** Begin COLLECTED MATERIAL **

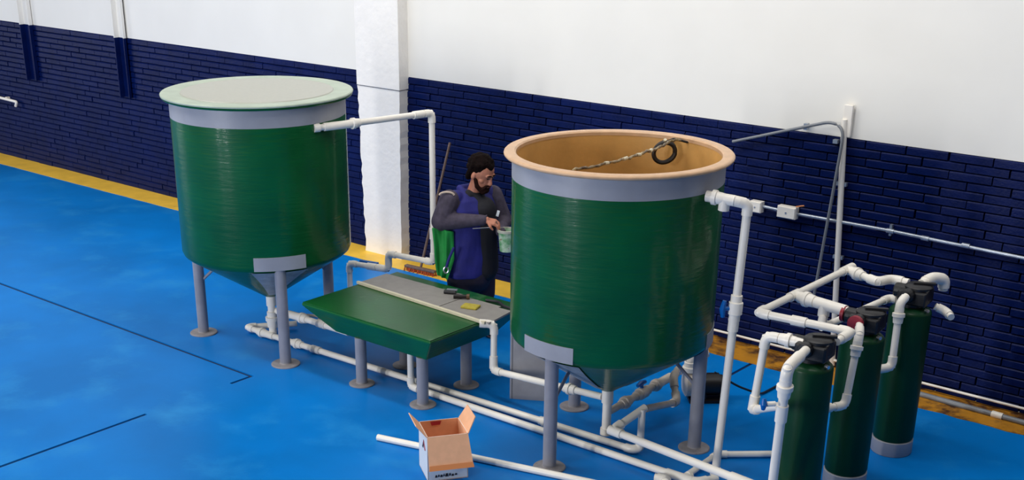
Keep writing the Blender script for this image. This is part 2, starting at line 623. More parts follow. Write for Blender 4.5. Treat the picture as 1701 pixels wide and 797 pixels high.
def cyl_patch(mb, c, R, z0, z1, a0, a1, th, n=14):
    g = []
    for rr in (R, R + th):
        g.append([mb.verts([(c[0] + rr * math.cos(a0 + (a1 - a0) * i / n), c[1] + rr * math.sin(a0 + (a1 - a0) * i / n), z) for i in range(n + 1)]) for z in (z0, z1)])
    for i in range(n):
        mb.bm.faces.new([g[1][0][i], g[1][0][i + 1], g[1][1][i + 1], g[1][1][i]])
        mb.bm.faces.new([g[0][0][i], g[0][0][i + 1], g[1][0][i + 1], g[1][0][i]])
        mb.bm.faces.new([g[0][1][i], g[0][1][i + 1], g[1][1][i + 1], g[1][1][i]])
    for i in (0, n):
        mb.bm.faces.new([g[0][0][i], g[1][0][i], g[1][1][i], g[0][1][i]])


def tank(label, c, R, Rrim, zrim, legR, th0, lid, disc_r, zb=0.84, ztip=0.41):
    cx, cy = c
    root = thing('conical_tank', label, 'tank', (cx, cy, 0))
    C0 = (cx, cy, 0)
    zc = zrim - 0.03      # top of cylinder
    zband = zrim - 0.175
    # shell: green cylinder, open inside wall in tan for the open tank
    Ro = R
    b = MB()
    b.lathe([(Ro - .012, zband + .004), (Ro, zband), (Ro, zb + 0.03), (Ro - 0.012, zb), (Ro - 0.035, zb - 0.02), (Ro - 0.05, zb - 0.01), (Ro - .02, zb + .04), (Ro - .02, zband)], C0, 96)
    obj('tank_shell', b, 'green', root)
    b = MB()
    b.lathe([(Ro - .016, zband), (Ro + .001, zband), (Ro + .001, zc), (Ro - .016, zc)], C0, 96, close=True)
    obj('grey_band', b, 'grey', root, label='grey band below the rim')
    # cone
    rt_ = R - 0.035
    b = MB()
    b.lathe([(rt_, zb - 0.02), (0.075, ztip + 0.01), (0.055, ztip - 0.005), (0.04, ztip - 0.005), (0.06, ztip + 0.03), (rt_ - .02, zb)], C0, 96)
    obj('cone_bottom', b, 'green', root)
    b = MB()
    b.lathe([(Ro - .024, zc), (Ro - .024, zb), (0.06, ztip + .035), (0, ztip + .035)], C0, 96)
    obj('inner_lining', b, 'beige', root, label='tan laminate lining')
    if lid:
        b = MB()
        b.lathe([(Ro - .02, zc - .002), (Ro + .012, zc - .004), (Rrim - .012, zc + .002), (Rrim - 0.004, zc + .012), (Rrim - .012, zc + .018), (Ro - .02, zc + .012)], C0, 128, close=True)
        obj('rim_flange', b, 'green', root)
        b = MB()
        b.lathe([(Rrim - .012, zc + .018), (Rrim, zc + .022), (Rrim + .002, zc + .032), (Rrim - .004, zc + .04), (Rrim - .03, zc + .042), (R * 0.90, zc + .04), (R * 0.885, zc + .036), (R * .87, zc + .036)], C0, 128)
        li = obj('lid', b, 'lid_rim', root, label='pale round lid')
        b = MB()
        b.lathe([(R * .87, zc + .036), (R * .86, zc + .043), (R * .5, zc + .05), (0, zc + .053)], C0, 128)
        obj('lid_panel', b, 'lid', li)
    else:
        b = MB()
        prof = []
        for k in range(9):
            a = PI * k / 8
            prof.append((Rrim - .022 + .022 * math.sin(a), zrim - 0.018 + 0.016 * -math.cos(a)))
        prof += [(Ro - .015, zrim - .003), (Ro - .026, zrim - .012), (Ro - .026, zrim - .034), (Ro, zrim - .034)]
        b.lathe(prof, C0, 128, close=True)
        obj('rim_flange', b, 'lip', root, label='pale tan rolled rim')
    # legs
    for i in range(3):
        a = th0 + i * 2 * PI / 3
        lx, ly = cx + legR * math.cos(a), cy + legR * math.sin(a)
        f = (R - 0.035 - legR) / (R - 0.035 - 0.075)
        ztop = zb - 0.02 - f * (zb - ztip - .03) + 0.03
        lg = obj('leg', MB().cyl((lx, ly, 0.012), (lx, ly, ztop + .03), 0.048, 24), 'grey_leg', root)
        obj('foot_disc', MB().lathe([(0, 0), (disc_r, 0), (disc_r, .008), (disc_r - .006, .013), (.052, .014), (.048, .02), (0, .02)], (lx, ly, 0), 40), 'foot', lg)
        ux, uy = math.cos(a), math.sin(a)
        # brace from leg to cone
        p0 = Vector((lx - ux * .03, ly - uy * .03, 0.50))
        rr = 0.46
        zc2 = ztip + 0.01 + (rr - .075) / (R - .035 - .075) * (zb - .02 - ztip - .01)
        p1 = Vector((cx + ux * rr, cy + uy * rr, zc2 - .004))
        obj('brace', MB().cyl(p0, p1, 0.013, 10), 'grey_leg', root)
        w = 0.30
        b = MB()
        cyl_patch(b, C0, R - .002, zb + 0.0, zb + 0.115, a - w, a + w, 0.006)
        obj('leg_plate', b, 'grey', root, bevel=0)
        b = MB()
        cone_patch(b, C0, R - .035, zb - .02, .075, ztip + .01, a - w * 1.15, a + w * 1.15, 0.0, 0.92, 0.007)
        obj('cone_patch', b, 'glassmat', root, label='raw grey laminate patch')
    return root


T1, T2 = (-8.376, 6.967), (-4.848, 7.119)
tank('green conical tank with a pale round lid, left of the worker', T1, 0.725, 0.79, 2.175, 0.67, 3.628, True, 0.122)
tank('green conical open tank with tan inside, right of the worker', T2, 0.718, 0.775, 2.140, 0.647, 4.670, False, 0.115)

# cable across the open tank and the coil hanging inside
pts = [(-4.735, 6.445, 2.135), (-4.71, 6.62, 2.13), (-4.685, 6.80, 2.135), (-4.69, 7.02, 2.125), (-4.705, 7.22, 2.13), (-4.74, 7.45, 2.12), (-4.76, 7.62, 2.14), (-4.70, 7.66, 2.15)]
root = thing('taped_cable', 'thin taped cable strung across the top of the open tank', 'cable', (-4.70, 7.1, 2.10))
fine = []
for i in range(len(pts) - 1):
    a, b_ = Vector(pts[i]), Vector(pts[i + 1])
    for k in range(6):
        fine.append(a.lerp(b_, k / 6) + Vector((random.uniform(-.004, .004), 0, random.uniform(-.005, .005))))
fine.append(Vector(pts[-1]))
obj('cable_strand', MB().sweep(fine, 0.007, 8, True, [0.006 + 0.005 * abs(math.sin(i * 1.3)) for i in range(len(fine))]), 'wire', root)
for i in (10, 16, 21, 26):
    p, q = fine[i], fine[i + 1]
    obj('tape_wrap', MB().sweep([p, q], 0.013, 8), 'cream', root)
root = thing('cable_coil', 'black cable coil hanging on the far inner wall of the open tank', 'cable', (-4.9, 7.72, 1.9))
n0 = Vector((0.57, -0.82, 0.0)).normalized()
e1 = Vector((0.82, 0.57, 0)); e2 = Vector((0, 0, 1))
cc = Vector((-4.86, 7.71, 2.03))
b = MB()
loop = []
for k in range(97):
    a = 2 * PI * k / 32
    rr = 0.072 + 0.006 * math.sin(k * .4)
    loop.append(cc + e1 * rr * math.cos(a) + e2 * rr * 1.0 * math.sin(a) + n0 * (0.03 * (k / 96) - .015))
obj('coiled_cable', b.sweep(loop, 0.015, 8), 'dark_rubber', root)
obj('cable_tail', MB().sweep(tube_bends([cc + e2 * .07, cc + e1 * .06 + e2 * .10, cc + e1 * .16 + e2 * .075], .008, .02), 0.008, 8), 'dark_rubber', root)
obj('cable_tie', MB().sweep([cc + e2 * .055 - n0 * .014, cc + e2 * .095 + n0 * .016], 0.012, 8), 'cream', root)

# ------------------------------------------------------------------ trough table
TX0, TX1, TY0, TY1, TZ = -7.565, -6.13, 6.61, 7.74, 0.60
root = thing('settling_trough', 'low green tapered trough table between the two tanks', 'table', ((TX0 + TX1) / 2, (TY0 + TY1) / 2, 0))
b = MB()
r1 = b.verts([(TX0, TY0, TZ), (TX1, TY0, TZ), (TX1, TY1, TZ), (TX0, TY1, TZ)])
r2 = b.verts([(TX0, TY0, TZ - .02), (TX1, TY0, TZ - .02), (TX1, TY1, TZ - .02), (TX0, TY1, TZ - .02)])
r3 = b.verts([(-7.25, TY0 + .08, 0.40), (TX1 - .12, TY0 + .08, 0.40), (TX1 - .12, TY1 - .22, 0.40), (-7.25, TY1 - .22, 0.40)])
b.bm.faces.new(r1)
b.bm.faces.new(r3)
for A, B in ((r1, r2), (r2, r3)):
    for i in range(4):
        b.bm.faces.new([A[i], A[(i + 1) % 4], B[(i + 1) % 4], B[i]])
obj('trough_body', b, 'green', root, smooth=False, bevel=0.012)
b = MB().box(((TX0 + TX1) / 2, (TY0 + TY1) / 2, TZ + .004), (TX1 - TX0 - .015, TY1 - TY0 - .015, .008))
obj('top_panel', b, 'green_table', root, smooth=False, bevel=0.003)
for (x, y) in ((-7.0, 6.72), (-6.32, 6.72), (-6.33, 7.25), (-7.02, 7.25)):
    lg = obj('leg', MB().cyl((x, y, .012), (x, y, .405), 0.046, 24), 'grey_leg', root)
    obj('foot_disc', MB().lathe([(0, 0), (.105, 0), (.105, .008), (.098, .013), (.05, .014), (.047, .02), (0, .02)], (x, y, 0), 36), 'foot', lg)
# lamella sheets lying on the table, each its own part
root = thing('grey_sheet_stack', 'grey flat sheets laid along the green trough top', 'sheet', (-6.8, 7.4, TZ + .008))
sx = [-7.56, -6.98, -6.60, -6.22, -6.03]
for i in range(4):
    y0a = 7.275 - (sx[i] + 7.56) * 0.06
    y0b = 7.275 - (sx[i + 1] + 7.56) * 0.06
    dz = (0, .004, .001, .003)[i]
    yt = (7.60, 7.585, 7.56, 7.52)[i]
    b = MB().poly_prism([(sx[i] + .002, y0a, TZ + .010), (sx[i + 1] - .002, y0b, TZ + .010), (sx[i + 1] - .002 - (.05 if i == 3 else 0), yt, TZ + .010), (sx[i] + .002, yt, TZ + .010)], (0, 0, .012 + dz))
    obj('sheet_panel', b, 'sheet', root, smooth=False)
obj('edge_profile', MB().poly_prism([(-7.57, 7.245, TZ + .010), (-6.06, 7.155, TZ + .010), (-6.06, 7.180, TZ + .010), (-7.57, 7.271, TZ + .010)], (0, 0, .024)), 'cream', root, smooth=False, bevel=.003,
    label='cream edge profile')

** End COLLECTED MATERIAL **

WHAT YOU WILL DO: Return nothing but the lines running from the start of the data to the line with "g[1][0][i], g[1][1][i], g[0][1][i]])", please, both ends included and no pictures.

THE RESPONSE:
Keep writing the Blender script for this image. This is part 2, starting at line 623. More parts follow. Write for Blender 4.5. Treat the picture as 1701 pixels wide and 797 pixels high.
def cyl_patch(mb, c, R, z0, z1, a0, a1, th, n=14):
    g = []
    for rr in (R, R + th):
        g.append([mb.verts([(c[0] + rr * math.cos(a0 + (a1 - a0) * i / n), c[1] + rr * math.sin(a0 + (a1 - a0) * i / n), z) for i in range(n + 1)]) for z in (z0, z1)])
    for i in range(n):
        mb.bm.faces.new([g[1][0][i], g[1][0][i + 1], g[1][1][i + 1], g[1][1][i]])
        mb.bm.faces.new([g[0][0][i], g[0][0][i + 1], g[1][0][i + 1], g[1][0][i]])
        mb.bm.faces.new([g[0][1][i], g[0][1][i + 1], g[1][1][i + 1], g[1][1][i]])
    for i in (0, n):
        mb.bm.faces.new([g[0][0][i], g[1][0][i], g[1][1][i], g[0][1][i]])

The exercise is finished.